Possessions and Spirit Channeling Celebrated by Chinese

Sok Mean has been doing it since he was 14, but the ritual is age-old: Channeling the spirit of Chinese Buddhist gods to help people ward off evil for the year.

With blood flowing from their mouths down past their chins, ethnic Chinese holy men this week celebrated the annual “march of spirits” which the faithful hope will bring them good luck.

The annual ritual, which lasts for three days, begins 15 days after the Lunar New Year festival ends. The holy men spend a week praying to the deity Lok Ta, asking it to take their bodies and bring good fortune for true believers.

Once the celebrations begin, holy men go into a trance, which they believe is the possession by Lok Ta, and then slash their tongues with broad swords.

They take yellow strips of paper and wipe crimson blood upon it, handing it out to the faithful. Believers say it helps bring good fortune throughout the year.

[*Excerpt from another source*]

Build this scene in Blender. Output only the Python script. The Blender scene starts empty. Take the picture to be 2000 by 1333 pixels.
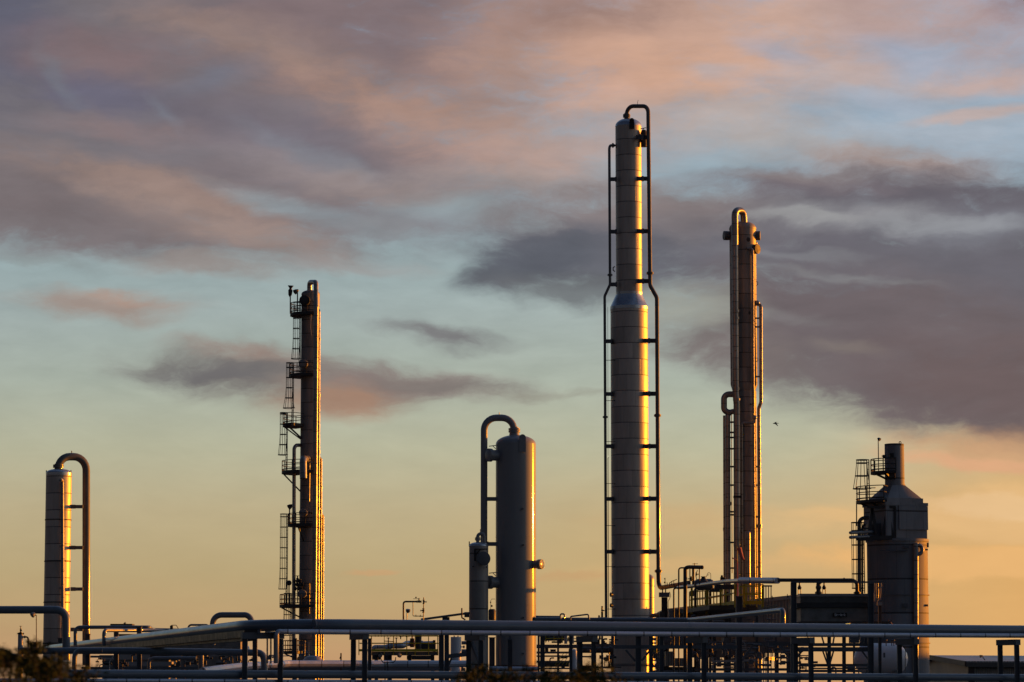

At Kung Pheng temple Tues­day, celebrants began the morning offering rice, fruits and drinks, including wine. It was very still as the holy men waited for Lok Ta to manifest itself in several different forms.

The holy men pray first to Bud­dha and then to goddess Preah Neang Kung Siim and gods Kung Kong, Chea Sang and Kung Pheng, said 63-year-old Sok Mean. “Kung Pheng, son of Kung Kong, always enters my body,” he said.

Still waiting for the possession, Sok Mean pointed to a series of nearby photos. Taken in 1998, the pictures show Sok Mean slicing his tongue in stages.

For believers, the blood is a sac­ri­fice of the correct color, said Cam­­bodian-Chinese Asso­cia­tion of Cambodia administrative chief Ly Kan. “The blood is red. It scares off evils and bad luck.”

With dozens of people carrying banners, beating drums and doing the “lion dance” trailing behind the possessed holy men, the march begins every day around 2 pm.

“The previous god will let us know in advance there will be a substitute during the march, so we can prepare clothes for him or her,” Sok Mean’s daughter Sok Heng said, adding there are usually only two gods present at any given time.

Just before the march, the holy men bless the temple-goers, spraying perfume on them. The holy men then rest up for the next god’s visit.

There are about a dozen ethnic Chinese temples around Phnom Penh. All the holy men in the “march of spirits” met Wednes­day, the last day of the festival, at the temple in Chbar Am­pou commune.

When Lok Ta finally arrives each day, two boys envelop him in black flags so no one can see him cutting his tongue. The ritual is not meant to have witnesses, especially the faint of heart, Sok Heng said.

“We do not want women to see this act, especially pregnant women,” she said.